Bridget Jones’s Diary |
Bridget Jones’s Diary - ITVX, Brit Box
Amber Wilkinson writes: If there's one thing that everyone associates with New Year, it's resolutions. Bridget has plenty, including putting her knickers in the washing basket and "finding a nice sensible boyfriend". She also, perhaps most famously, wishes to "lose 20lb" (about 1.5st in old money). Although, if the fat jokes lack much of the nuance of the Helen Fielding source material, they are still nowhere near as awful as those in Love Actually. More importantly, despite being as messy as Bridget's life, this tale of "singleton" Bridget's delivers decently in terms of laughs and romance, featuring great supporting performances from Hugh Grant as Bridget's incorrigible boss Daniel Cleaver and Colin Firth as human rights lawyer Mark Darcy. Sequels The Edge Of Reason (on Amazon Prime) and Bridget Jones's Baby (on Netflix) are more slickly made but this one still has plenty of klutzy charm.
Phantom Thread |
Phantom Thread - Amazon, Google Play
If what appeals to you about New Year is the parties, you won’t find many films which satisfy like this tale of an acclaimed tailor (Daniel Day-Lewis) and the young assistant (Vicky Krieps) who becomes his muse. The film is blackly comic, the central relationship far from healthy, but on New Year’s Eve the assistant pulls away, declaring that she needs to go dancing. As he, initially determined to stay at work, races to join her for the bells, he finds himself lost in a swirls of taffeta dresses, joyful faces and fantastic costumes.
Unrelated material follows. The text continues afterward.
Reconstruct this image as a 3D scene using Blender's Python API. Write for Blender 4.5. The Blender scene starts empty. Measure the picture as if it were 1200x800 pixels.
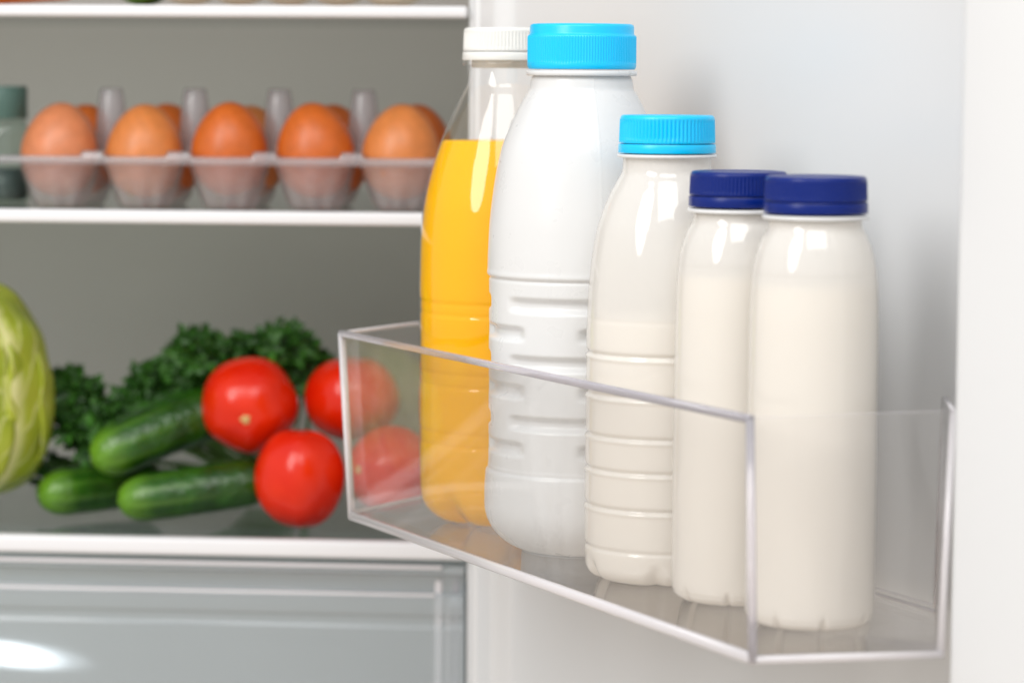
import bpy, bmesh, math, random
from mathutils import Vector, Matrix, noise
R = random.Random(7)
PI = math.pi
scn = bpy.context.scene
COL = scn.collection

# ------------------------------------------------------------------ camera
F = 3300.0
CZ = 0.217
PITCH = math.atan(311 / F)
ROLL = 0.006
fwd = Vector((0, math.cos(PITCH), -math.sin(PITCH)))
r0 = Vector((1, 0, 0)); u0 = r0.cross(fwd).normalized()
rgt = r0 * math.cos(ROLL) + u0 * math.sin(ROLL)
upv = u0 * math.cos(ROLL) - r0 * math.sin(ROLL)
CP = Vector((0, 0, CZ))
def ray(px, py): return fwd + rgt * ((px - 600) / F) - upv * ((py - 400) / F)
def PZ(px, py, z):
    d = ray(px, py); return CP + d * ((z - CZ) / d.z)
def PY(px, py, Y):
    d = ray(px, py); return CP + d * (Y / d.y)
def dep(p): return (p - CP).dot(fwd)
cam = bpy.data.cameras.new('camera'); co = bpy.data.objects.new('camera', cam); COL.objects.link(co)
cam.sensor_width = 36; cam.lens = 36 * F / 1200
co.matrix_world = Matrix(((rgt.x, upv.x, -fwd.x, CP.x), (rgt.y, upv.y, -fwd.y, CP.y), (rgt.z, upv.z, -fwd.z, CP.z), (0, 0, 0, 1)))
cam.clip_start = .05; cam.clip_end = 50
cam.dof.use_dof = True; cam.dof.focus_distance = 1.235; cam.dof.aperture_fstop = 7.0
scn.camera = co

# ------------------------------------------------------------------ materials
def newmat(name):
    m = bpy.data.materials.new(name); m.use_nodes = True
    nt = m.node_tree; b = nt.nodes['Principled BSDF']; return m, nt, b
def setp(b, **k):
    names = {'col': 'Base Color', 'rough': 'Roughness', 'sss': 'Subsurface Weight', 'sscale': 'Subsurface Scale', 'srad': 'Subsurface Radius',
             'coat': 'Coat Weight', 'crough': 'Coat Roughness', 'spec': 'Specular IOR Level', 'trans': 'Transmission Weight', 'ior': 'IOR', 'metal': 'Metallic', 'alpha': 'Alpha'}
    for a, v in k.items():
        if a == 'col' and len(v) == 3: v = (*v, 1)
        b.inputs[names[a]].default_value = v
def lin(r, g, b):
    f = lambda c: (c / 255 / 12.92) if c <= 10 else ((c / 255 + .055) / 1.055) ** 2.4
    return (f(r), f(g), f(b))
def plastic(name, col, rough=.3, bump=0.0, bscale=90, **k):
    m, nt, b = newmat(name); setp(b, col=col, rough=rough, **k)
    tc = nt.nodes.new('ShaderNodeTexCoord')
    n = nt.nodes.new('ShaderNodeTexNoise'); n.inputs['Scale'].default_value = bscale; n.inputs['Detail'].default_value = 3
    nt.links.new(tc.outputs['Object'], n.inputs['Vector'])
    mr = nt.nodes.new('ShaderNodeMapRange'); mr.inputs['To Min'].default_value = rough * .85; mr.inputs['To Max'].default_value = rough * 1.2
    nt.links.new(n.outputs['Fac'], mr.inputs['Value']); nt.links.new(mr.outputs[0], b.inputs['Roughness'])
    if bump:
        bp = nt.nodes.new('ShaderNodeBump'); bp.inputs['Strength'].default_value = 1; bp.inputs['Distance'].default_value = bump
        nt.links.new(n.outputs['Fac'], bp.inputs['Height']); nt.links.new(bp.outputs[0], b.inputs['Normal'])
    return m
def schlick(nt, f0=.04, power=5.0):
    g = nt.nodes.new('ShaderNodeNewGeometry'); d = nt.nodes.new('ShaderNodeVectorMath'); d.operation = 'DOT_PRODUCT'
    nt.links.new(g.outputs['Normal'], d.inputs[0]); nt.links.new(g.outputs['Incoming'], d.inputs[1])
    def M(op, a, bb=None):
        q = nt.nodes.new('ShaderNodeMath'); q.operation = op
        if isinstance(a, (int, float)): q.inputs[0].default_value = a
        else: nt.links.new(a, q.inputs[0])
        if bb is not None:
            if isinstance(bb, (int, float)): q.inputs[1].default_value = bb
            else: nt.links.new(bb, q.inputs[1])
        return q.outputs[0]
    a = M('ABSOLUTE', d.outputs['Value']); a = M('SUBTRACT', 1.0, a); a = M('MAXIMUM', a, 0.0); a = M('POWER', a, power)
    a = M('MULTIPLY', a, 1 - f0); return M('ADD', a, f0)
def clearmat(name, tint=(.97, .97, .96), f0=.04, rough=.01, haze=0.0, hazecol=(.85, .85, .85), bump=0, bscale=60):
    """thin clear plastic or glass: see-through, with fresnel reflection and a little milky haze"""
    m = bpy.data.materials.new(name); m.use_nodes = True; nt = m.node_tree; nt.nodes.clear()
    out = nt.nodes.new('ShaderNodeOutputMaterial')
    t = nt.nodes.new('ShaderNodeBsdfTransparent'); t.inputs[0].default_value = (*tint, 1)
    gl = nt.nodes.new('ShaderNodeBsdfGlossy'); gl.inputs['Roughness'].default_value = rough
    base = t.outputs[0]
    if haze:
        df = nt.nodes.new('ShaderNodeBsdfDiffuse'); df.inputs[0].default_value = (*hazecol, 1)
        tr = nt.nodes.new('ShaderNodeBsdfTranslucent'); tr.inputs[0].default_value = (*hazecol, 1)
        mm = nt.nodes.new('ShaderNodeMixShader'); mm.inputs[0].default_value = .5
        nt.links.new(df.outputs[0], mm.inputs[1]); nt.links.new(tr.outputs[0], mm.inputs[2])
        mh = nt.nodes.new('ShaderNodeMixShader'); mh.inputs[0].default_value = haze
        nt.links.new(base, mh.inputs[1]); nt.links.new(mm.outputs[0], mh.inputs[2]); base = mh.outputs[0]
    mx = nt.nodes.new('ShaderNodeMixShader'); nt.links.new(schlick(nt, f0), mx.inputs[0])
    nt.links.new(base, mx.inputs[1]); nt.links.new(gl.outputs[0], mx.inputs[2]); nt.links.new(mx.outputs[0], out.inputs[0])
    if bump:
        tc = nt.nodes.new('ShaderNodeTexCoord'); n = nt.nodes.new('ShaderNodeTexNoise'); n.inputs['Scale'].default_value = bscale
        nt.links.new(tc.outputs['Object'], n.inputs['Vector'])
        bp = nt.nodes.new('ShaderNodeBump'); bp.inputs['Strength'].default_value = 1; bp.inputs['Distance'].default_value = bump
        nt.links.new(n.outputs['Fac'], bp.inputs['Height']); nt.links.new(bp.outputs[0], gl.inputs['Normal'])
    return m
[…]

The elephant in the room is literal and as he watches her laughing with strangers he realises, for the first time, how complete she is without him. It’s comedic and vicious, with deep feelings running just beneath the surface, all the headiness of the occasion overwhelming in the moment.
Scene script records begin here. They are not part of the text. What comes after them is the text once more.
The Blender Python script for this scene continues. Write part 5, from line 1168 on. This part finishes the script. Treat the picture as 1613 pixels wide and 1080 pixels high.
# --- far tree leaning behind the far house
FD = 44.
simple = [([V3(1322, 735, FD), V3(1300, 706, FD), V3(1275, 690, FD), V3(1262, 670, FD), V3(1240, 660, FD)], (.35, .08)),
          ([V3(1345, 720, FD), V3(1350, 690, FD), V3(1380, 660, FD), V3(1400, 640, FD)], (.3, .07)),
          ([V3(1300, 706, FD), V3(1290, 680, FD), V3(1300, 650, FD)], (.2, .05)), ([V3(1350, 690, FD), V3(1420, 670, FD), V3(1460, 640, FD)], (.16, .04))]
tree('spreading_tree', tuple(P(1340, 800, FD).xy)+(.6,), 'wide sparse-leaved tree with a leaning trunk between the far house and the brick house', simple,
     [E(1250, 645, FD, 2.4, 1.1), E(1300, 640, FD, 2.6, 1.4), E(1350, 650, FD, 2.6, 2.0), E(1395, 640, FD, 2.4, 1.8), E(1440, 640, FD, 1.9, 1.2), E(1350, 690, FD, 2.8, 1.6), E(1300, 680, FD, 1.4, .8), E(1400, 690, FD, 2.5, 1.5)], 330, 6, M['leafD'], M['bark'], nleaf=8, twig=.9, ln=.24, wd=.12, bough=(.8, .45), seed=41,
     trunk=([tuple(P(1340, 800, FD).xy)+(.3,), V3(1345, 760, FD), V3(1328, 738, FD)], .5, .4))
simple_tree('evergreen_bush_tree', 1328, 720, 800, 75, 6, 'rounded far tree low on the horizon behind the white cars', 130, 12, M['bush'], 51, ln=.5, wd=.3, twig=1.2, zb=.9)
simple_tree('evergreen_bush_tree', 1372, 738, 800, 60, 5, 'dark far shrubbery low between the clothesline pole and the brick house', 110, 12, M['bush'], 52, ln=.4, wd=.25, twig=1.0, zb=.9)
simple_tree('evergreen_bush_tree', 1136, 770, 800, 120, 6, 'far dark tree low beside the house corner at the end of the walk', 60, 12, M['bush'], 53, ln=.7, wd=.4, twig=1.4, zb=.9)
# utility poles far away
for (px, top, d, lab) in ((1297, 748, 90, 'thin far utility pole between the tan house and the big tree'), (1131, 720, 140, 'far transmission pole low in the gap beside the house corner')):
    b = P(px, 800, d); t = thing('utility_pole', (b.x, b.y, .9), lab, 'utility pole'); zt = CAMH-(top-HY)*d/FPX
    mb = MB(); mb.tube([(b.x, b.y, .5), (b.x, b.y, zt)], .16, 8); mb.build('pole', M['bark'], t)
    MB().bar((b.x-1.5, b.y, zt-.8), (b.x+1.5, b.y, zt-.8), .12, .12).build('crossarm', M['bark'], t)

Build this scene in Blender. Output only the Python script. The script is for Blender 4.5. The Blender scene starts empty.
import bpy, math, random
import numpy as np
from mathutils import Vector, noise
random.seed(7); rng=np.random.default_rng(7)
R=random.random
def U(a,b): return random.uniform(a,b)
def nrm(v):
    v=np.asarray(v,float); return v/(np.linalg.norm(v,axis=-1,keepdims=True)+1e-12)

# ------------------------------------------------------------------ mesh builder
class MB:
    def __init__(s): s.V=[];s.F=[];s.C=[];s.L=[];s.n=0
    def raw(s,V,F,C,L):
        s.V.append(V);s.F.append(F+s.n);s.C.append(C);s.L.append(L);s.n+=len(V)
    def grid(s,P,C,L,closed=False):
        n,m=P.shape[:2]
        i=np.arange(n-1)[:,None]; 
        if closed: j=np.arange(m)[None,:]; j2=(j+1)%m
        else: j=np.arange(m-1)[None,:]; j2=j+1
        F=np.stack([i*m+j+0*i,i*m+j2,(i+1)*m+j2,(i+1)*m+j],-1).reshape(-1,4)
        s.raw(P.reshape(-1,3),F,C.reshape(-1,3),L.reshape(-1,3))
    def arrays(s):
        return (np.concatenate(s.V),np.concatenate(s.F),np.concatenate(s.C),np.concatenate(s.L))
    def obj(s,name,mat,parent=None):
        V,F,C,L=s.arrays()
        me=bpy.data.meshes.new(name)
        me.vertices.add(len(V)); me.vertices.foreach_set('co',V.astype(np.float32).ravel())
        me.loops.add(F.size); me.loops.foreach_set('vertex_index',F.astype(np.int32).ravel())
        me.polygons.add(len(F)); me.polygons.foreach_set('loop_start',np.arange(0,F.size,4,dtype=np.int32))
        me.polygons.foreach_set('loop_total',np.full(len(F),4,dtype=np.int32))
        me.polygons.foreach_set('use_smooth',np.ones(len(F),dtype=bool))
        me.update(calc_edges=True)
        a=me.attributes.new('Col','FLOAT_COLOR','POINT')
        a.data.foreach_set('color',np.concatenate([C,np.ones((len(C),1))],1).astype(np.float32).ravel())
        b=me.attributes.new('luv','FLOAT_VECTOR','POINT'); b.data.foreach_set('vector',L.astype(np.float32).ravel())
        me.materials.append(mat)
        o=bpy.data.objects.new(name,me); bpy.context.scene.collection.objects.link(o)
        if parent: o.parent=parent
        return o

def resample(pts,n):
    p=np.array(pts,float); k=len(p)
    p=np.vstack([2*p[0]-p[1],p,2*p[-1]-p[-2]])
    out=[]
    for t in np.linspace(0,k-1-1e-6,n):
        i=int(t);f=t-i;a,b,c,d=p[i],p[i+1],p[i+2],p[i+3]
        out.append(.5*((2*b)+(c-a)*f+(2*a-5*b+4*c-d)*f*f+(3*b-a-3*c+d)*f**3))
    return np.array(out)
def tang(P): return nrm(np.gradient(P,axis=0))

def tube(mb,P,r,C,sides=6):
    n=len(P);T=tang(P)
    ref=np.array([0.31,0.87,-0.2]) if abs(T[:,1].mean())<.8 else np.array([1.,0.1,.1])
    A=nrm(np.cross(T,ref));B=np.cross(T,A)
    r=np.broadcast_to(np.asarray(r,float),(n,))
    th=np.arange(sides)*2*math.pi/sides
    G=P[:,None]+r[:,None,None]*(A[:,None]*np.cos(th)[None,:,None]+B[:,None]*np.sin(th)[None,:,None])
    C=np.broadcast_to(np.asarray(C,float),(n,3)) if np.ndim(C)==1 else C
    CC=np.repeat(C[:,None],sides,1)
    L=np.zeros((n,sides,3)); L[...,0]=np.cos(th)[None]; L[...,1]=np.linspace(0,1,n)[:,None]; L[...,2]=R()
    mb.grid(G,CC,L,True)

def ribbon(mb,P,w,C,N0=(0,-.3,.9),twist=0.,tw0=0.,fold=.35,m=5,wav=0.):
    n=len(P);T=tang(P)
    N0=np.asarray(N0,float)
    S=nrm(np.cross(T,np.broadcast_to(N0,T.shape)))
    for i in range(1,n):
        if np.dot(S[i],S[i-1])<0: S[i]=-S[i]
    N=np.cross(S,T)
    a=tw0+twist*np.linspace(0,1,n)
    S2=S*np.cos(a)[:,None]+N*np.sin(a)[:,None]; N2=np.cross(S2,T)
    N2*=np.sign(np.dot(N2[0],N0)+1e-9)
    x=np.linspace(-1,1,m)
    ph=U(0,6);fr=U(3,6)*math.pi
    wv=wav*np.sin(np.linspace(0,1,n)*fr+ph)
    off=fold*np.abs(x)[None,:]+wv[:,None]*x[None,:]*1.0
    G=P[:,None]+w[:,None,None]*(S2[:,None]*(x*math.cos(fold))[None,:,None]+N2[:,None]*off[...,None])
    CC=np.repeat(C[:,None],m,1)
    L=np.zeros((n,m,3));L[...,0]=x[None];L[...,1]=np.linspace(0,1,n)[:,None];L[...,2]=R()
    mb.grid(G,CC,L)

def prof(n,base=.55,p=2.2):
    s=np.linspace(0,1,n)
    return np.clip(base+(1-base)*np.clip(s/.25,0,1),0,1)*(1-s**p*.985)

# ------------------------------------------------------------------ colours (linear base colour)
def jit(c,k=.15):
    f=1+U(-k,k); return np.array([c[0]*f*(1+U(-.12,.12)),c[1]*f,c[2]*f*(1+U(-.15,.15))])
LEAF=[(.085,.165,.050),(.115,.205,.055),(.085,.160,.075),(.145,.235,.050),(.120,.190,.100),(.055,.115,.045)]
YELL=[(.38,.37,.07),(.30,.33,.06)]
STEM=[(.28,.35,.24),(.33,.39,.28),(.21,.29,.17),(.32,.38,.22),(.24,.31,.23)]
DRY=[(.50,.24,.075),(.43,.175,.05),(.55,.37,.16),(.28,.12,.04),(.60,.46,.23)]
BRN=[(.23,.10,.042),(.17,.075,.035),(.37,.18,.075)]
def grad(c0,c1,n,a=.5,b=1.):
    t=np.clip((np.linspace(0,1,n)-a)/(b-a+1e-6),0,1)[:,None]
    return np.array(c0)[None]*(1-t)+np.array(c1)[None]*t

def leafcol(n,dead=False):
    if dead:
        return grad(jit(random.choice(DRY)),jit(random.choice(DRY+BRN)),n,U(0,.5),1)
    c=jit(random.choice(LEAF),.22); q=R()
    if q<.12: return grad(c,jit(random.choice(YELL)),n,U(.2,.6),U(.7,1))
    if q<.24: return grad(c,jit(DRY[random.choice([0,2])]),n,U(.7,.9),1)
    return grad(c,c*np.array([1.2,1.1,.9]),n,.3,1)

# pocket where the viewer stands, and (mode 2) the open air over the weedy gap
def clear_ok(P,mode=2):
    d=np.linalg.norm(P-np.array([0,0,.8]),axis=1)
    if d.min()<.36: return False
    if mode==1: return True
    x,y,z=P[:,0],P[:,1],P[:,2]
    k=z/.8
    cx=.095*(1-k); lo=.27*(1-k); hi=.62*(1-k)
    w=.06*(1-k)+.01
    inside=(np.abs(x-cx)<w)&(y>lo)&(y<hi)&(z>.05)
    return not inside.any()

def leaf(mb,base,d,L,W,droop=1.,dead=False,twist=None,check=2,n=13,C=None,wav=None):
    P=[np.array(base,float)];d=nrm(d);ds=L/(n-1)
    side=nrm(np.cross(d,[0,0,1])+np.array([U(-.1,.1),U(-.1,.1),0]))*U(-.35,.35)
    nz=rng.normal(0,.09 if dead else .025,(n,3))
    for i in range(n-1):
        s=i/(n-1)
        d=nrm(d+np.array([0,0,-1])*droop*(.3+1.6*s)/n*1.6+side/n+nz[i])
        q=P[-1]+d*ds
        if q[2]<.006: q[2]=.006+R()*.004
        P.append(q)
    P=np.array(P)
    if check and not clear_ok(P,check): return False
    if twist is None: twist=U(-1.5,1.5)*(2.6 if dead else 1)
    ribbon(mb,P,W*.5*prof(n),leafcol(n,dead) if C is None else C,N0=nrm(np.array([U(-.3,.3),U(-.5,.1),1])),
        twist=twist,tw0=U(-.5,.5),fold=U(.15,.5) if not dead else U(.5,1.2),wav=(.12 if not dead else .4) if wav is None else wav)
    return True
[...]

Fruitvale Station Photo: Lionsgate |
Fruitvale Station - MGM, Apple TV
Amber Wilkinson writes: Ryan Coogler's debut charts the true story of what happened during the final day of Oscar Grant - who was shot dead on the platform of a Californian train station in the early hours of New Year's Day in 2009. At the time of his death, Grant was unarmed and in handcuffs - real-life footage we see near the start of the film. By taking away any sense of sensationalism by showing us 'the end' before he starts, Coogler is able to build a complex and humanistic portrait of Grant, played by Michael B Jordan, that doesn't laud him as a saint or castigate him as irredeemable but shows him as a flawed trier who had resolved to be a better person. The winner of both the Grand Jury and audience awards at Sundance, its strength lies in the way Coogler connects the everyday elements of Grant's life to the viewer's making the sense of the ultimate injustice of what happened all the more acute.
The Time Machine |
The Time Machine - Amazon, Sky Store, Apple TV
For most people New Year is an occasion on which to reflect on the passing of time. In George Pal’s adaptation of the HG Wells classic, it’s an occasion for considering the nature of time itself, and for looking far ahead at what the future might hold. Wells’ legendary foresight here sees Rod Taylor’s Victorian inventor racing forward into the 1960s in the titular machine, and thereafter tracks the anxieties of that age as they merge into the author’s vision of a remnant humanity so long divided by class that it has split into two separate species, the sweet but useless Eloi and the nocturnal, subterranean, cannibalistic Morlocks. If change of this magnitude seems impossible, imagine yourself living back when the book was written and consider how strange the 2020s would look to you from there.
Snowpiercer Photo: Lionsgate |
Snowpiercer - Sky Go, Starz, Now Cinema
Amber Wilkinson writes: New Year comes around literally in Bong Joon-ho's dystopian tale, as the event is celebrated every time the train on which it is set completes a full circumnavigation of the world. The train is packed with Earth's last survivors, although they're neatly separated according to class in carriages which see the elite enjoying wall to wall luxury up front while the poor are packed into the rear. New Year will take on significance again as a resistance movement gets underway and Chris Evans' Curtis begins to battle his way to the front. This is an action film at heart, bolstered by an excellent cast that includes Tilda Swinton, Octvia Spencer, Jamie Bell and the much-missed John Hurt.
Carol |
Carol - Amazon Prime, Studiocanal
Everybody loves a New Year romance. Whilst nothing is straightforward for Therese (Rooney Mara) and Carol (Cate Blanchett), the glamorous older married woman whom she is pursuing in a censorious age, a New Year party provides a moment of magic when suppressed desire gives way to their first kiss. Based on Patricia Highsmith’s first novel, The Price Of Salt, Todd Haynes' exquisitely crafted film charts the course of a relationship with a lot of challenges to overcome. Its festive pivot is all the more significant because this was one of the first lesbian stories ever published with an optimistic ending, which not only promises a fresh start for its heroines, but anticipates a better life for many of its readers and viewers in the years to come.